All I Want Is You | |
Type: | single |
Artist: | Roxy Music |
Album: | Country Life |
B-Side: | Your Application's Failed |
Released: | October 1974 EMI Studios, London |
Recorded: | – at AIR Studios, London |
Genre: | Rock[1] |
Length: | 2:58 |
Label: | Island, Polydor |
Producer: | Roxy Music, John Punter |
Prev Title: | Street Life |
Prev Year: | 1973 |
Next Title: | The Thrill of It All |
Next Year: | 1974 |
"All I Want is You" is a single by English rock band Roxy Music, written by Bryan Ferry, and taken from their 1974 album Country Life.[2] It reached a peak of No. 12 on the UK Official Singles Chart, in an eight-week stint on the charts.[3] The single is also notable for its B-side, an instrumental track called "Your Application's Failed", which is the only track to date written by drummer Paul Thompson. The track was re-released on The Thrill of It All boxset.

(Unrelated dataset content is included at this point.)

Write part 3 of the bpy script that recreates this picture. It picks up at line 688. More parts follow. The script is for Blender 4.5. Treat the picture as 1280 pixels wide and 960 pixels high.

Reviewing the album Country Life for The Quietus in 2014, Ned Raggett said:
If there's a note-perfect song on a note-perfect album, though, it might have to be "All I Want Is You", three songs into the whole thing and so perfect it's no surprise Country Life almost feels front-loaded. Manzanera's introduction is a fanfare for six-string and feedback; and from there it's another quick stomper, fast and fun without being ponderous or simply skipping by, Ferry splitting the difference between main verses and breaks and making both equally memorable and immediate. There is a full instrumental section that lets everyone show off collectively, while still wrapping it up in three minutes. And all the while Ferry deliciously – there's no other word for it, he sounds like he's savouring every last syllable as he delivers it – seems to just throw out lines like, "If you ever change your mind/ I've a certain cure/ An old refrain, it lingers on/ L'amour, toujours l'amour" and "Don't want to know/ About one-night-stands/ Cut-price souvenirs/ All I want is/ The real thing/ And a night that lasts/ For years." Take it at face value, read it all as a ploy, or both, it all works, and when he bows out with "Ooo-oo, I'm all cracked up over you!" there could be no finer flourish; his heart, or something close to it, worn on his sleeve.[4]